Yo estaba en excelente estado físico, y era consciente de eso. Me sentía impecable y corrí el tiempo todo con una sonrisa de oreja a oreja que no tenía que forzar en lo más mínimo. Era una gran fiesta y yo la estaba disfrutando en forma.
Los primeros kilómetros me pasaron decenas de atletas. No te preocupes Berni, esto nos ocurre siempre. Ahh, quien les habla en itálica es un gran amigo mío, mi entrenador, contador de gastos, asesor y hasta consejero psicológico. Yo no podría correr ni un metro sin él. Se llama Mi Otro Yo, de aquí en adelante MOY para abreviar.
En el kilómetro 13 me junté con unos flacos que corrían a mi ritmo, los perdí en el 15 porque salí a orinar. Me sacaron apenas 130 metros pero me tomó seis kilómetros alcanzarlos. Luego salieron ellos a hacer su correspondiente parada en boxes y los pasé para ya no reencontrarlos más.
No hay otra manera de correr una maratón que seguir una vieja y sabia técnica: estar siempre dispuesto a poner un pie al frente del otro, así que hice exactamente eso unos cuantos miles de veces más al kilómetro 33 que merece destaque especial. No sólo porque implica haber corrido más de las tres cuartas partes sino por algo más importante. En la maratón de San Pablo yo tuve que empezar a alternar caminar y correr en el kilómetro 30, o sea, no corrí con continuidad más de 30 kilómetros. En los entrenamientos para esta maratón corrí cuatro veces 20 millas – 32.4 kilómetros-. Por tanto, al haber pasado el kilómetro 33, entraba en zona roja, terreno desconocido donde no sabía como iba a reaccionar el cuerpo. Seguimos sin parar, sin caminar, sin casi bajar el ritmo.
Las endorfinas –droga similar a la morfina que el cuerpo genera cuando se corre- me tenían muy dopado, evidentemente. Mis diálogos con MOY comienzan a transcurrir en voz alta lo que causa la gracia y la mirada comprensiva de los organizadores que flanquean el circuito en todo momento. Atravieso los puestos de agua cantando en voz alta épicas piezas como el Himno a Peñarol, Uruguayos Campeones o el Tiranos temblad del Himno Nacional Uruguayo. Los organizadores nada entienden, claro, pero sonríen: Nadie que pasa cantando va requerir ambulancia, y eso es una buena noticia para ellos.

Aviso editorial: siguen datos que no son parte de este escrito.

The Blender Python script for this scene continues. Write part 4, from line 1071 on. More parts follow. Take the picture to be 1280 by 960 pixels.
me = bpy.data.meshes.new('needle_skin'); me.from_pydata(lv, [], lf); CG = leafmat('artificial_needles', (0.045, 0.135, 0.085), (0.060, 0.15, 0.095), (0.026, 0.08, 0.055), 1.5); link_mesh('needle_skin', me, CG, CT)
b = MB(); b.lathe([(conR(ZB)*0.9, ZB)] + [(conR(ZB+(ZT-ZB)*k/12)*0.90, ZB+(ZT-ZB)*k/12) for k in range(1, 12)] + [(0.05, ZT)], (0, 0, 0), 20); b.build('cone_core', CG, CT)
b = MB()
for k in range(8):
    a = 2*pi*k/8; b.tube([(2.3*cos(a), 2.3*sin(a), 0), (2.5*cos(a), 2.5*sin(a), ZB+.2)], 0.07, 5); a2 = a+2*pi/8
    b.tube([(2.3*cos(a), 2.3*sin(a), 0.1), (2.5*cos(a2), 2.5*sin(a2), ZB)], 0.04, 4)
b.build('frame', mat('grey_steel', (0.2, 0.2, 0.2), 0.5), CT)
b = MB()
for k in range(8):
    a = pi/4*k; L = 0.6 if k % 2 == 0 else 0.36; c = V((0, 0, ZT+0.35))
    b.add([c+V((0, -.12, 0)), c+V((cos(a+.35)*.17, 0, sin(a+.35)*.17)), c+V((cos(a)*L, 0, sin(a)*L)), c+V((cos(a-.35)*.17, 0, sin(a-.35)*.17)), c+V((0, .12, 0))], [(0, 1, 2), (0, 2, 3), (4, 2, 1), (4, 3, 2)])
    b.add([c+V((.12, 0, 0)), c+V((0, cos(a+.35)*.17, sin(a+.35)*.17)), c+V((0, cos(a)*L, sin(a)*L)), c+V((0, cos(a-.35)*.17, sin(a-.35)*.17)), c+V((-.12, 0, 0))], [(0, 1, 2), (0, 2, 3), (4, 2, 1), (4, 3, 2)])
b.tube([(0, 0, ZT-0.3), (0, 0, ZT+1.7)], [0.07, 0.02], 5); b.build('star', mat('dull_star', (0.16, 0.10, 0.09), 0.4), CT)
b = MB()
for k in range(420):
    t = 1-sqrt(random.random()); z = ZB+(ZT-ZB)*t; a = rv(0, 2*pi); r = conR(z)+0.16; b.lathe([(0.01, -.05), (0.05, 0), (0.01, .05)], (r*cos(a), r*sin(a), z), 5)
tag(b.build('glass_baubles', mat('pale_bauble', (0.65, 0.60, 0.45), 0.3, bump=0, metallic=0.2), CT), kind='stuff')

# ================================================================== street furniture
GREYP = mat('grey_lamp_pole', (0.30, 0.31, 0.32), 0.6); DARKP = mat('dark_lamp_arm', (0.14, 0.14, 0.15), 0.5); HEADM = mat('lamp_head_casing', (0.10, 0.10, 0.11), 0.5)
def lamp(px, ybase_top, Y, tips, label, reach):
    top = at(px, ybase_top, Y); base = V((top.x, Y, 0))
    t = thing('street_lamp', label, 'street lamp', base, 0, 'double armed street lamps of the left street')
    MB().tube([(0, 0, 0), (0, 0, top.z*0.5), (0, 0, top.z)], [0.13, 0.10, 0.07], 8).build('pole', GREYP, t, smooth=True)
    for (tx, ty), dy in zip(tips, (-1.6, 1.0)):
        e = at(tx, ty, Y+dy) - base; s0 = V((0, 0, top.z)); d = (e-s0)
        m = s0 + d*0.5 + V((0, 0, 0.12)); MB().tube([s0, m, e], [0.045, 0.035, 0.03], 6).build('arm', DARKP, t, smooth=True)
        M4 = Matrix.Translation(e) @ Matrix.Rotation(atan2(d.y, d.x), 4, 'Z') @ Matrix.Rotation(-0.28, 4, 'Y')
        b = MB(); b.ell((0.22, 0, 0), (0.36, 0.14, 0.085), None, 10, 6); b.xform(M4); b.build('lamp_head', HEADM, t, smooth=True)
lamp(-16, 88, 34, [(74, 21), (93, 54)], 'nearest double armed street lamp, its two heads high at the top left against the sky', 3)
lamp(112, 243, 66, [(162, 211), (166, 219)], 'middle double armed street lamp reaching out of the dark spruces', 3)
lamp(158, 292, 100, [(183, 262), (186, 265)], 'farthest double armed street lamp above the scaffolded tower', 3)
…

A esta altura los caminantes son mucho más numerosos que los que aún corremos y comienzo a pasar decenas de corredores por kilómetro. Abundan los contusos, acalambrados, personas cuyo lenguaje corporal denota que pasaron el límite. Sólo dos atletas me pasaron entre el 29 y el final y cuando iba a sacar la espada para hacerles pagar cara tal afrenta, debí envainarla enseguida porque se pincharon 50 metros adelante y comenzaron a caminar. Los volví a pasar sin tener que acelerar. Soy –o al menos me estoy sintiendo en ese momento-, hijo del viento.
No hay duda que estaba con el motor turbinado, la estrategia de hidratación –bebí aproximadamente 6,5 litros durante la carrera, lo que me hizo parar tres veces a orinar perdiendo apenas 18 segundos cada vez- y el entrenamiento muy superior al que hice para San Pablo, estaban dando resultado. Piensen que sólo para esta carrera y sin contar el entrenamiento anterior, el que proveyó el condicionamiento base sobre el que se construye luego una maratón, sólo para esta carrera, decía, entrené 18 semanas, comí unos 60 kilos de pasta, bebí durante los entrenamientos unos 50 litros de Gatorade y corrí exactamente 950 kilómetros. Casi la distancia que hay de Buenos Aires a Mendoza, o de Santiago a Puerto Montt, de San Pablo a Brasilia. No hay en Uruguay dos ciudades separadas por tal distancia. Además, leí dos veces el libro Marathon – The Ultimate Training Guide de Hal Higdon, que aquí declaro formalmente Biblia de lectura obligatoria para todo el que quiera dedicarse al asunto.
Kilómetro 42,195: The End. Cuatro horas, catorce minutos (4:14:00, posición 652 de 907 que completaron entre los hombres sin discriminar edad –72 percentil- y 108 de 148 entre los hombres de 40 a 44 años de edad, 73 percentil). Sin calambre, sin puntadas musculares, sin nada más que cansancio, sin tener que caminar ni siquiera un metro. Veinticuatro minutos menos que lo que demoré en completar la maratón de San Pablo. Me abrazo con MOY. Hasta casi siento ganas de darle un beso. Me tomó veinte meses, pero aprendí a correr.